How do you become a Writer? Email me at acorneredgurl@gmail.com using “Please Add Me” as the subject line or respond to this letter by stating the same (“Please Add Me”) and it shall be done. Since I am a fan of variety and quality over quantity, I will publish a total of two pieces from the same Writer on Monday and Friday (meaning, a Writer can have one piece published on Monday and a new piece published on Friday.)

•Tomorrow, Sunday, January 6, 2019, will be the first challenge post and will kick off the opportunity to add new Writers and publish the content from the challenge announcement on Monday, January 7, 2019, and Friday, January 11, 2019.

  • Important Notice: I will not publish content disrespectful in nature to anyone’s race, sexual orientation, religious beliefs, social and/or financial economic status, or anything else I regard as insensitive rhetoric/discourse. This is our community. Grow with me in 2019 and beyond.

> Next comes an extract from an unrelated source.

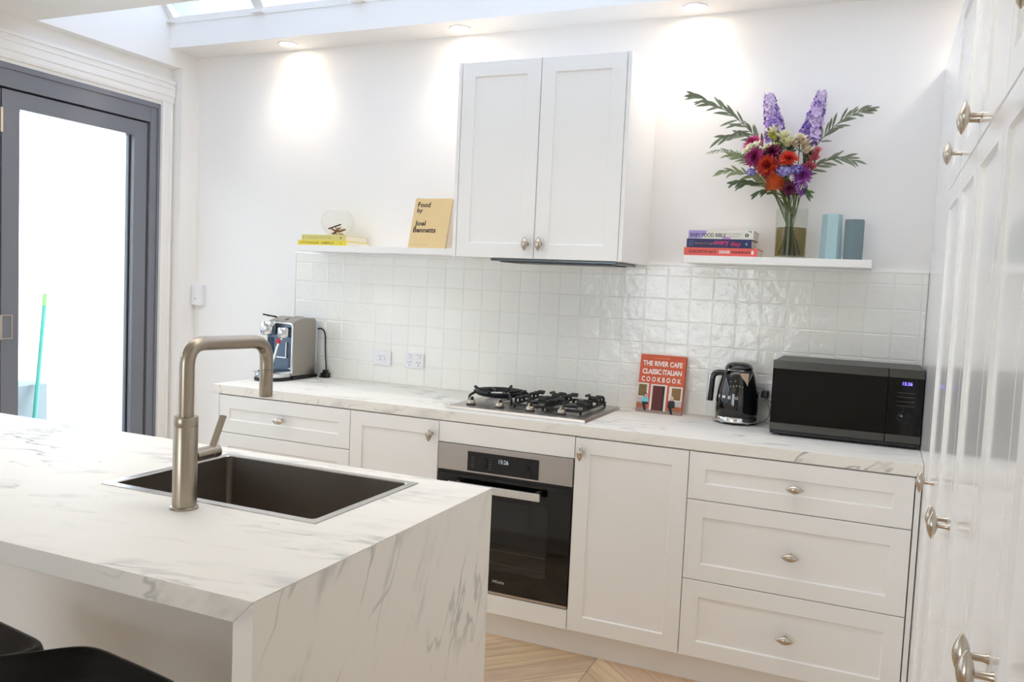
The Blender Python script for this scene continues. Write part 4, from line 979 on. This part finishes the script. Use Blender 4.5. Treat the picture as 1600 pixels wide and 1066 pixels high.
branch('leafy filler sprig behind the asters', ((1.305, -.105, 1.900), (1.335, -.115, 1.975), (1.345, -.120, 2.030)), 18, .050, .013, LEAF_D, stemm=STEM, name='foliage_sprig', start=.05)
branch('leafy filler sprig between the freesias and the plum lisianthus', ((1.240, -.120, 1.930), (1.235, -.130, 2.010), (1.240, -.140, 2.060)), 16, .045, .014, LEAF_P, stemm=STEM, name='foliage_sprig', start=.05)
branch('leafy filler sprig between pincushion flower and lavender statice', ((1.265, -.140, 1.860), (1.262, -.165, 1.910), (1.250, -.175, 1.940)), 14, .036, .012, LEAF_D, stemm=STEM, name='foliage_sprig', start=.05)
branch('leafy filler sprig left of the pincushion flower', ((1.230, -.135, 1.850), (1.190, -.155, 1.900), (1.160, -.165, 1.930)), 16, .045, .010, LEAF_P, stemm=STEM, name='foliage_sprig', start=.05)
branch('leafy filler sprig behind the lisianthus', ((1.230, -.105, 1.900), (1.180, -.110, 1.965), (1.165, -.115, 2.010)), 18, .050, .013, LEAF_D, stemm=STEM, name='foliage_sprig', start=.05)

# ------------------------------------------------------------------ coffee machine
cm = thing('coffee_machine', 'stainless capsule coffee machine at the end of the worktop', 'coffee machine', (-1.13, -.23, .92))
c0, c1 = -1.215, -1.046
def side_prism(bm, poly, x0, x1):
    A = [bm.verts.new((x0, y, z)) for y, z in poly]; B_ = [bm.verts.new((x1, y, z)) for y, z in poly]
    for k in range(len(poly)): bm.faces.new((A[k], A[(k+1) % len(poly)], B_[(k+1) % len(poly)], B_[k]))
    bm.faces.new(A); bm.faces.new(B_)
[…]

A Cornered Gurl Guidelines.

Peace and Blessings.”


I feel good about this, a bit afraid too, but good. For any of you who may write on Medium or are thinking about becoming a Writer on Medium, perhaps A Cornered Gurl would be a great fit for you too.

Full Plate

Because I am just a woman with a heart willing to love and no lover willing to accept it. Even if it’s right there in their face. Some people just have far too much on their plates to handle anything else.